The Colorado Springs Gazette

A heart of a winner


Pikes Peak Marathon 2023 runner-up Seth Demoor reaches out to his wife Brigid Demoor as one of his six children and other supporters cheer him on at the finish line of the Pikes Peak Marathon in Manitou Springs on Sunday. “It was so fun to cheer him on,” Brigid said. “He’s perfect.”

Nearly 600 runners competed in the 2023 Pikes Peak Marathon on Sunday, vying for an opportunity to dethrone last year’s winners.

But Jonathan Aziz and Kristina Mascarenas refused to relinquish their titles in Manitou Springs for the 68th annual event.

Aziz and Mascarenas repeated as champions in the male and female categories with Aziz clocking in at 3 hours, 43 minutes and 45 seconds.

Mascarenas also finished seventh overall and set a personal-best time of 4:31.33, crushing her previous best of 4:37.34 set last year.

Both runners crossed the finished line sporting painful keepsakes all over their bodies courtesy of the race. For Aziz, his minor injuries briefly stopped his race.

Aziz fights through fall for victory

“This is nothing compared to last year,” Aziz said pointing to a pair of bandages on his right kneecap and another pair between his right wrist and elbow. “Last year, I had to come down and get my chin stitched up.”

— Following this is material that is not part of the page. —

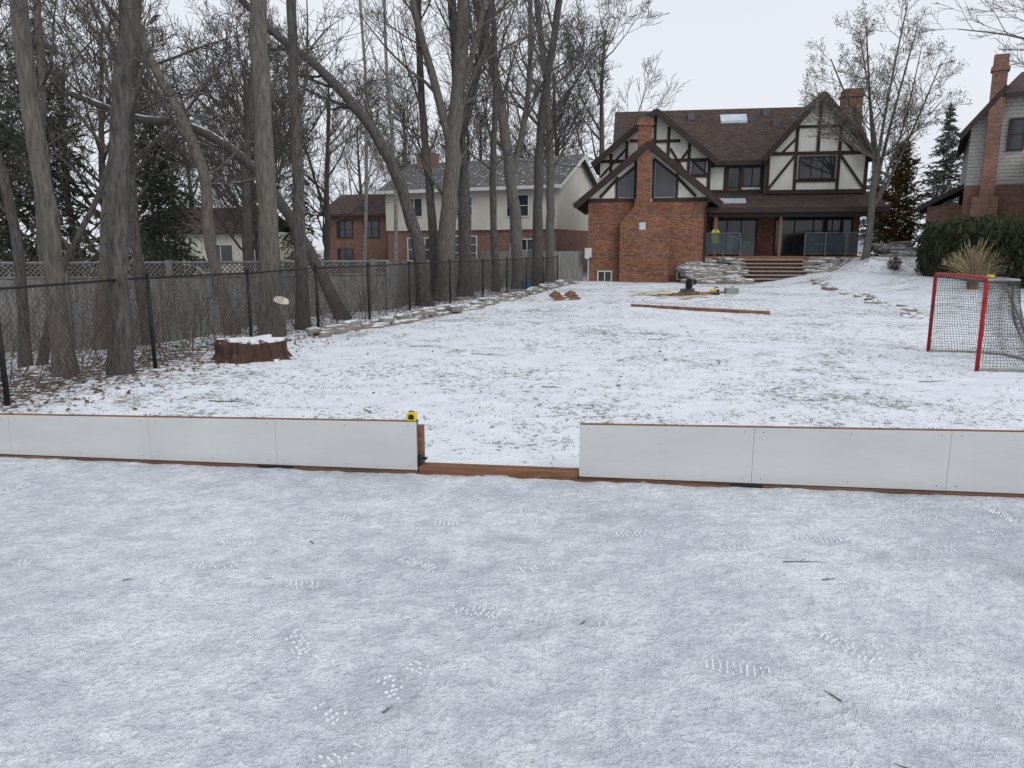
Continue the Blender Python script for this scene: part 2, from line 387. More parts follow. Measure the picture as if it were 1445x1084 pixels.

Aziz didn’t require sutures this year. But the fall, which he said happened around Barr Camp, caused the Colorado Springs runner discomfort.

“Of course, there was an immediate shock and for the next 30 seconds afterward, I had to steady myself. But after that I was able to get into a rhythm,” Aziz said. “After that, it wasn’t too bad.”

As Aziz brushed aside that pain, he also needed to ward off Seth Demoor.

Demoor, who placed second in Saturday’s ascent race and second in the marathon, remained near Aziz for much of the 26.2-mile race.

Both runners swapped the lead several times between the opening mile and the 21-mile mark. When Aziz caught Demoor nearly two miles from the summit, he delivered a succinct message.

“I commended him for an incredible weekend,” Aziz said. “Then I said, ‘ Who knows what’s going to happen on the way down?’ And we had two more lead changes.”

Demoor caught Aziz shortly after the summit. But 21 miles into the race, Aziz noticed Demoor’s eased pace and capitalized.

“When I came by, he was going a little bit slower and it seemed like he was cruising,” Aziz said. “I still wasn’t sure that was our final lead exchange, but I was confident after that pass.”

As Aziz walked to get refreshments and snacks to refuel, he had a noticeable limp, which he managed to stave off during the competition.

While happy to earn back-to-back Pikes Peak Marathon victories, Aziz also noted his gratitude in finishing the event.

“I’m just glad it’s over because it was a tough one today,” Aziz said. “It’ll feel better later. Right now I’m just glad I’m not running anymore.”

Mascarenas sets new personal record

Mascarenas crossed the finish line, her hands dropped toward the ground, making some spectators and workers believe she would throw up.

Nope, Mascarenas just needed room for a cartwheel to celebrate her finish.

“Before the race, I promised a couple of people that I’d do a cartwheel when I finished. It started as a joke and almost ended with a cramped leg,” Mascarenas said with a laugh. “I did gymnastics for a decade, so a cartwheel is something I can still do.”

Like Aziz, Mascarenas ran a portion of the marathon with an injury as she sported blisters on her feet.

Following her cartwheel and a plethora of congratulations from spectators and friends, Mascarenas sat, removed her right shoe and revealed a dark red, quarter-sized blister on her big toe.

Mascarenas also showed a blister from the middle of her right foot to near the heel.

“I will be paying greatly for this,” Mascarenas said.

“This” referred to her shoe choice. Mascarenas ran in new shoes to avoid difficulty due to lingering snow.

“I picked new shoes because I was concerned about the ice,” Mascarenas said. “I knew the shoes weren’t great for my toes, but they had the most amount of grip, so I went for it.”

Sure, Mascarenas’ shoe choice hurt postrace. However, during the marathon, her sneakers and decision making proved fruitful.

While speaking to the event’s announcers, the three-time champ who won in 2017 and 2022, said she “went out hard” to start the race and wanted a personal-best time.

Mascarenas wrote five split times on her left wrist, two for Barr Camp and A-frame and one for the summit, to remain privy of her goals.

“I wanted to have a rough estimate in mind to keep me on the right track,” Mascarenas said. “I focused on the climb this year because I’m not known for being the best climber. I wanted to have one of my best times for going up. Then I figured I would try to hold on on the way down. I knew where I needed to be and when I needed to be there. When I wasn’t around any women, I told myself, ‘Stay on your game. You know what you’re doing. Keep your pace.’

“I ran up with two guys and we were able to pace each other the whole way up. It was beautiful.”